Mycelium supported by the DRAC and the Centre-Val de Loire Region, the Molecular Biophysics Centre and the CNRS Orléans. With special thanks to the pedagogical, technical and administration team at Orleans School of Art and Design, the ÉCOLAB research unit (head: Ludovic Duhem), Laurence Laboutière (mycologist) and the members of the CBM, with the help of Charlotte Bergami (scenography), Erwan Roussel (graphic design) and Antoine Jenniches (assembly).

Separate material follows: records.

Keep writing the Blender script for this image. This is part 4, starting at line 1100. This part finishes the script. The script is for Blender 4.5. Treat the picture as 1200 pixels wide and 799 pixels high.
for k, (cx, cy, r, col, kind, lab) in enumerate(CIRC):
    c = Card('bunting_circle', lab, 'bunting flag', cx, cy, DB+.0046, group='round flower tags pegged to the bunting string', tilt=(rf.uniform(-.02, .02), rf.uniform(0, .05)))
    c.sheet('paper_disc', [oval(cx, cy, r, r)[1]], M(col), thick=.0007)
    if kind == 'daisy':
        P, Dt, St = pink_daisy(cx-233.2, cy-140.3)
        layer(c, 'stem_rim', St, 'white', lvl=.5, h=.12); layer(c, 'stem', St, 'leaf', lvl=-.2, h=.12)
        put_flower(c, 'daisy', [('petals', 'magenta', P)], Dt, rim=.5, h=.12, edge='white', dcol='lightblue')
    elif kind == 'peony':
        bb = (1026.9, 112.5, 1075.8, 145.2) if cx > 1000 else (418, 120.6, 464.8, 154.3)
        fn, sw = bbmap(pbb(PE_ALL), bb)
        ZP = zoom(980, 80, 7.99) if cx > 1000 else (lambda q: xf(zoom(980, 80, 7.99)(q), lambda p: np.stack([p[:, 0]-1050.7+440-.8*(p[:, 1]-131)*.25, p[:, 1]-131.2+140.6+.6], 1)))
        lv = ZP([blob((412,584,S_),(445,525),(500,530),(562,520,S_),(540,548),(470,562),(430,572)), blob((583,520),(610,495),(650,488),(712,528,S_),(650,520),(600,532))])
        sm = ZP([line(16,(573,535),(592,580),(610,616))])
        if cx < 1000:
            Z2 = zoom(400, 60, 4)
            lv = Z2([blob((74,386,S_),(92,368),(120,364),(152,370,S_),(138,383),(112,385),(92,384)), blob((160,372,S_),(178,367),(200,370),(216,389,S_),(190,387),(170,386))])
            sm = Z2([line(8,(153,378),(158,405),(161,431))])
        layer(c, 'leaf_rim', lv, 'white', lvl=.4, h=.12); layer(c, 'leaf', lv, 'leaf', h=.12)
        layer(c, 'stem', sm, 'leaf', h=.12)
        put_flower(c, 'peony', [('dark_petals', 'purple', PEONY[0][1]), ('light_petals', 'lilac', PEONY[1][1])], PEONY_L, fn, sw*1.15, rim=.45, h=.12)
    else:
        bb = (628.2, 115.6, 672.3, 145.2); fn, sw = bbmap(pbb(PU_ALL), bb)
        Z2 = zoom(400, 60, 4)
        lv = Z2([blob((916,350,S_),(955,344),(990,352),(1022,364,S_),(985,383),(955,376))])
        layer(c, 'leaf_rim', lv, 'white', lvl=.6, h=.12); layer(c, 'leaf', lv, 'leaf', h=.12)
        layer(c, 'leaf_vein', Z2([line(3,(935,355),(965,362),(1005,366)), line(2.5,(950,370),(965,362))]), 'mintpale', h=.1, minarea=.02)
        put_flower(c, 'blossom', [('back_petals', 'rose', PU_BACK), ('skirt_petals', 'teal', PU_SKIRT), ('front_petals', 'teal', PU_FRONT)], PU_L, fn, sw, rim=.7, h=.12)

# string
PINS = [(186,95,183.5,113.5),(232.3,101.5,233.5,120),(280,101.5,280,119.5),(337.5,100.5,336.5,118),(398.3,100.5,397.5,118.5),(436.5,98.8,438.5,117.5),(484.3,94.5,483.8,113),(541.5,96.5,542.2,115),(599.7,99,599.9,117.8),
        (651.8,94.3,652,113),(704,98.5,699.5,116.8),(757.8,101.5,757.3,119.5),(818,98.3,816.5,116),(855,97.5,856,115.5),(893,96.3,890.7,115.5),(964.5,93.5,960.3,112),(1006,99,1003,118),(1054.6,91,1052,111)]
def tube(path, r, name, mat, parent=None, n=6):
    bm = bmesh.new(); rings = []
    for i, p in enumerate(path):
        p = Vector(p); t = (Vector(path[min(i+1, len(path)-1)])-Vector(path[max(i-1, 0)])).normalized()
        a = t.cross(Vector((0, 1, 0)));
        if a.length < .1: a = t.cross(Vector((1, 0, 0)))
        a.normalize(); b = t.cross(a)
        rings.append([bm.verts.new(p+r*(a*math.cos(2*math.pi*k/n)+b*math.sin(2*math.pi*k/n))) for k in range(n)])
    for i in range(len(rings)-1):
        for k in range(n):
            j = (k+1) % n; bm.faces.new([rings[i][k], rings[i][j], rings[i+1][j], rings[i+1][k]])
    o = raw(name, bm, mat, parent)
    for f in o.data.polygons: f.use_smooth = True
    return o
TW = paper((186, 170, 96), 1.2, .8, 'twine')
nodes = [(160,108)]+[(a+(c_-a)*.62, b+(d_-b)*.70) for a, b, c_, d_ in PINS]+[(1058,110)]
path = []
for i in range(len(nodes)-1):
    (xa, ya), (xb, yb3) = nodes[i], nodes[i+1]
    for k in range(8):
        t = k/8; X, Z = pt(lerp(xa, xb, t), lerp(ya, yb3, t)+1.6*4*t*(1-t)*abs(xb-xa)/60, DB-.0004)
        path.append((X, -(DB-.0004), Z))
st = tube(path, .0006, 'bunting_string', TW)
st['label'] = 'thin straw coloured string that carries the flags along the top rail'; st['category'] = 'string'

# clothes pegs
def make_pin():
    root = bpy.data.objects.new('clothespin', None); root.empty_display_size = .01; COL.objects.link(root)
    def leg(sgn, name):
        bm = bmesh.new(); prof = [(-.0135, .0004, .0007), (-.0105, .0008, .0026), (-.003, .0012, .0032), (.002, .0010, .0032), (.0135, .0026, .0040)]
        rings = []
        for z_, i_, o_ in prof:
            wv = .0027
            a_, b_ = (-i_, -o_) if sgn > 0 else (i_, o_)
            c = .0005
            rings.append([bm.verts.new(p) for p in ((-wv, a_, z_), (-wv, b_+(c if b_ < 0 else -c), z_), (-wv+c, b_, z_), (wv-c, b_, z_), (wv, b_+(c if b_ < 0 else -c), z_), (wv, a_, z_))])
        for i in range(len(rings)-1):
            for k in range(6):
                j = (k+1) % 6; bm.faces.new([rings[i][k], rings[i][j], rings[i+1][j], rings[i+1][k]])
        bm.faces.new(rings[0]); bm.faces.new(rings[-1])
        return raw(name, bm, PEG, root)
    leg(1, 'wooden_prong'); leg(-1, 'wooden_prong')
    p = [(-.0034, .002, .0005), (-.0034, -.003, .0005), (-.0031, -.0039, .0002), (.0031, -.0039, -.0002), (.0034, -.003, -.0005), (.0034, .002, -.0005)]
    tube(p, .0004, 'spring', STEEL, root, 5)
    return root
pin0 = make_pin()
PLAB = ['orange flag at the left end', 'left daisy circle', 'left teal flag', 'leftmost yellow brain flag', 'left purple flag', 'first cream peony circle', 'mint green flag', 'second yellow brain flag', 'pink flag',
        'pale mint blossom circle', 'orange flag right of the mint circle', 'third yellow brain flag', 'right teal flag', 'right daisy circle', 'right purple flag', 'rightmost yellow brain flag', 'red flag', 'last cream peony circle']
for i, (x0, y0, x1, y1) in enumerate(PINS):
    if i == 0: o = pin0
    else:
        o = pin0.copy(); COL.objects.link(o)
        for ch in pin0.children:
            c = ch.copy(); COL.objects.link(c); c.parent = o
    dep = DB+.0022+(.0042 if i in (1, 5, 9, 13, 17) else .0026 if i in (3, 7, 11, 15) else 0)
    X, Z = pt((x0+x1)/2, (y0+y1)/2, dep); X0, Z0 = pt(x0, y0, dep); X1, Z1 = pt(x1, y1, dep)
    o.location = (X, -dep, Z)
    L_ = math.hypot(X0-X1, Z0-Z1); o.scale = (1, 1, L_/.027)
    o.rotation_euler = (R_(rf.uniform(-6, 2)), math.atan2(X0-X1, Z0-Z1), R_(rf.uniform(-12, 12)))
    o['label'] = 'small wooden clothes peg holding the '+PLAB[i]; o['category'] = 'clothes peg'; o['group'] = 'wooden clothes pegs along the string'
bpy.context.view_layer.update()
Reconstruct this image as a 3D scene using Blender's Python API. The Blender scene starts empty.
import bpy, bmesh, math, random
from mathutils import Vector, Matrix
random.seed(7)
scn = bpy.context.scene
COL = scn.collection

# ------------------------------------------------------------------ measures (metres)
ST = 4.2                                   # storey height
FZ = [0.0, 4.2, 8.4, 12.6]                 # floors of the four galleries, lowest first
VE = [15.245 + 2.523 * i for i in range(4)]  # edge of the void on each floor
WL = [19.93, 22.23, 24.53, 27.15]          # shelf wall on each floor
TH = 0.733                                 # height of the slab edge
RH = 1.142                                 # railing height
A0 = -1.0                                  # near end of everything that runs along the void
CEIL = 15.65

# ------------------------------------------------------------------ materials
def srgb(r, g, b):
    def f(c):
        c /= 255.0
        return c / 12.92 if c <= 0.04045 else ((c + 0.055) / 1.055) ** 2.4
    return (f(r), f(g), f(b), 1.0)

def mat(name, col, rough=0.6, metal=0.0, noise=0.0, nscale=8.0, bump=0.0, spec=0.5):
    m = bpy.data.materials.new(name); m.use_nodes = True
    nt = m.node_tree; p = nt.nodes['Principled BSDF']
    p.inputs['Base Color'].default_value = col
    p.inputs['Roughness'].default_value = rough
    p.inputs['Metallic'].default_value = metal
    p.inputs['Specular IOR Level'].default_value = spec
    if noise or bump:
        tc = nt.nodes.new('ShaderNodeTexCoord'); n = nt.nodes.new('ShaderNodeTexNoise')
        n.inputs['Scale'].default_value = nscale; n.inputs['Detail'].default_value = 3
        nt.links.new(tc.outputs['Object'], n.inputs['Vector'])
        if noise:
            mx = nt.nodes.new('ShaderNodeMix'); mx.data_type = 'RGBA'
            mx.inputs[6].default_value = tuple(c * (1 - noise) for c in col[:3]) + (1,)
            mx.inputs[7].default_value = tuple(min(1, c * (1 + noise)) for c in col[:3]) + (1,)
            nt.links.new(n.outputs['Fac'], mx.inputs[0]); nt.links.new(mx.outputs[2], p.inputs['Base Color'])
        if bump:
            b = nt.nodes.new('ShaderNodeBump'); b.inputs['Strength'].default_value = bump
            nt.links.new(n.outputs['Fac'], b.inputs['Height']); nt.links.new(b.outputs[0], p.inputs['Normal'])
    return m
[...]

Chloé Jeanne graduated from EESAB Quimper in June 2018. She then undertook a post-graduate degree with the research unit ÉCOLAB, which permitted her to join the Centre for Molecular Biophysics (CNRS Orléans) as guest artist. She has also collaborated with the mycologist Laurence Laboutière. The exhibition Mycélium, Poiesis of Living Forms is the culmination of this year of research.
Her practice turns towards life and bio-materials. Her works draw from scientific research and design. She proposes installations and sculptures taken from high intensity, sensitive environments. Spaces, objects, smells, living organisms form the vocabulary she deploys in a narrative which plays with the ambiguities of perception.